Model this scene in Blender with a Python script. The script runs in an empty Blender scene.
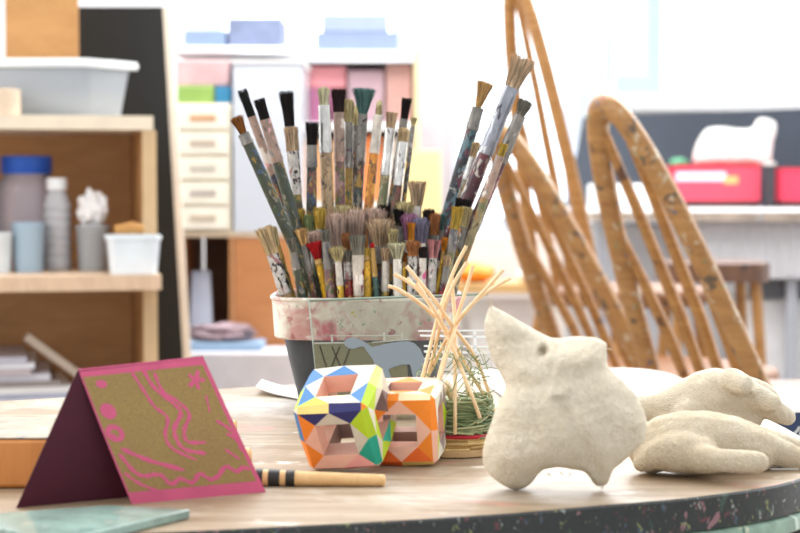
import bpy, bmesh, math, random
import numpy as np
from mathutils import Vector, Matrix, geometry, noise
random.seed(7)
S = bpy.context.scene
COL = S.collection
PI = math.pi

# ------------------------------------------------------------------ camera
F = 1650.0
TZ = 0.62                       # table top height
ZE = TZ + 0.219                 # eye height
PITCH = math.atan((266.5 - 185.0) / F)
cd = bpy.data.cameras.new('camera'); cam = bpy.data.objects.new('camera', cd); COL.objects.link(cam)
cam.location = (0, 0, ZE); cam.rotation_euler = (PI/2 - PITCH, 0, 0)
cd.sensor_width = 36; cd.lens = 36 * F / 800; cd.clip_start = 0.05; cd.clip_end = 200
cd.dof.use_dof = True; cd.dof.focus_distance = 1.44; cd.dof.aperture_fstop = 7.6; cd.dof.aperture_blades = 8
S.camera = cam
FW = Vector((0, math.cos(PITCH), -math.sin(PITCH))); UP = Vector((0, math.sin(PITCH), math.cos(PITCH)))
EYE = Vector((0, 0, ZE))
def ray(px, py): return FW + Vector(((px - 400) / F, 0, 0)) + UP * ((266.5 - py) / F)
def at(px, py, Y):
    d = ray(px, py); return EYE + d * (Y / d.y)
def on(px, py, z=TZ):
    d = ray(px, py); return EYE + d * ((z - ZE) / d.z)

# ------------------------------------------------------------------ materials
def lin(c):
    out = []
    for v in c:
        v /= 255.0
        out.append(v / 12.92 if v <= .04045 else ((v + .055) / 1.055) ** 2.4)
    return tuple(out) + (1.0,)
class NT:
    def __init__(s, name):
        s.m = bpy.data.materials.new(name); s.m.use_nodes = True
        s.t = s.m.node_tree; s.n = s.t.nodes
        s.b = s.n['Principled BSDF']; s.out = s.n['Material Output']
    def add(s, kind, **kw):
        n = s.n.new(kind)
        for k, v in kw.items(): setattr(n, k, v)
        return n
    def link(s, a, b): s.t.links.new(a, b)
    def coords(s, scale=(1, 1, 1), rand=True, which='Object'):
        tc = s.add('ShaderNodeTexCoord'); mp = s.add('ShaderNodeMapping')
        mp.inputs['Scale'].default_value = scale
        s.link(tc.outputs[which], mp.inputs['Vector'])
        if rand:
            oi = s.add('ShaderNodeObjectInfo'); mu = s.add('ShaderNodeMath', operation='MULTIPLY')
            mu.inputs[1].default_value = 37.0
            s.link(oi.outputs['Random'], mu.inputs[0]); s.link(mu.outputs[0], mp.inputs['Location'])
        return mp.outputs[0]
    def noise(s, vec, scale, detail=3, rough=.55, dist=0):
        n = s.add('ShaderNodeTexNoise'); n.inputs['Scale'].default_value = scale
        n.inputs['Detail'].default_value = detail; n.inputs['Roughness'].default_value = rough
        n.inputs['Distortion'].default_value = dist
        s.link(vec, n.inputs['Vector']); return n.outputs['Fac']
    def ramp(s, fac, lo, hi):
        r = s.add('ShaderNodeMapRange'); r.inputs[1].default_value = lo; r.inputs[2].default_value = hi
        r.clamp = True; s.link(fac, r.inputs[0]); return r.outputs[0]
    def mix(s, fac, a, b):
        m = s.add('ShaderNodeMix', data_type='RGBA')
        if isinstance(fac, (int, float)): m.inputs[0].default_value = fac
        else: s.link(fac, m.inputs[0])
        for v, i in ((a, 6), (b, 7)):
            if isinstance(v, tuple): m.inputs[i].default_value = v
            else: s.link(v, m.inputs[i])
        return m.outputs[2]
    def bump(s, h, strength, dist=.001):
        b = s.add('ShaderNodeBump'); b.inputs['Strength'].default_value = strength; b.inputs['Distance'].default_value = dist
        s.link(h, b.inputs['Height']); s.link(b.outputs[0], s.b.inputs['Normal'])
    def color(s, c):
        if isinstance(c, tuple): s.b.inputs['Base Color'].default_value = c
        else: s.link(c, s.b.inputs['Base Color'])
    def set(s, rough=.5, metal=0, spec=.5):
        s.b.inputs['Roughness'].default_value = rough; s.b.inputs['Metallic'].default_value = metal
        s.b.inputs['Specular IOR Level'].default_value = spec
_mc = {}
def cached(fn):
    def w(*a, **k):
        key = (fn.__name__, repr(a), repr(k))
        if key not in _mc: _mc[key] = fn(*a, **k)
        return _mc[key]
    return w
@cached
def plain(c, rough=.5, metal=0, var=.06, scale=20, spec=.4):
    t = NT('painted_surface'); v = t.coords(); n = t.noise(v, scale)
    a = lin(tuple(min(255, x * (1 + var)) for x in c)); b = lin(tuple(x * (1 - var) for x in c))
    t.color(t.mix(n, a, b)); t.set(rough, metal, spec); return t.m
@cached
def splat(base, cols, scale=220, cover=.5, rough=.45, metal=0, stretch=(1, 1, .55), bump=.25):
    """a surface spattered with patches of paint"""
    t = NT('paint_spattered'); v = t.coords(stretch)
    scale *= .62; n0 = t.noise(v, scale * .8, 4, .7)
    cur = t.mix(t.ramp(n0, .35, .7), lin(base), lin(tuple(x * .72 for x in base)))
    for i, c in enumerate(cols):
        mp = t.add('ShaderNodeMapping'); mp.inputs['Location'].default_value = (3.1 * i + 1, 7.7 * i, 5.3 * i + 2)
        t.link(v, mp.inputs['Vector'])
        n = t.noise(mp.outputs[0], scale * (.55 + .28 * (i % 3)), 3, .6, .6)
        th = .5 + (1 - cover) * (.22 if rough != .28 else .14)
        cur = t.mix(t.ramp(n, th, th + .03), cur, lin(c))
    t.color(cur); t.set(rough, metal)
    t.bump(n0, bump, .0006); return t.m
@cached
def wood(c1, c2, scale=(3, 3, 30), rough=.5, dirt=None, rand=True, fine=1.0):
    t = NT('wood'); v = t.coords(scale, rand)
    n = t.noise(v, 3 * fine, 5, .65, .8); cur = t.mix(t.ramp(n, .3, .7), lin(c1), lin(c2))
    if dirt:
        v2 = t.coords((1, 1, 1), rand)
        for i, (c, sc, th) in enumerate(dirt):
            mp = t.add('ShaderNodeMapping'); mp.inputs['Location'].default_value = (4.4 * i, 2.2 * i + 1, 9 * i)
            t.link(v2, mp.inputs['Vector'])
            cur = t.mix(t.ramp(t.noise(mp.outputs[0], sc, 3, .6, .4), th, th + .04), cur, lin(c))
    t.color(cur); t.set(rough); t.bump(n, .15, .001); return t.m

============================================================

- [THE REQUEST]: Return each line of the listing that holds the string "scene".

- [RESPONSE TO THE TASK]:
Model this scene in Blender with a Python script. The script runs in an empty Blender scene.
S = bpy.context.scene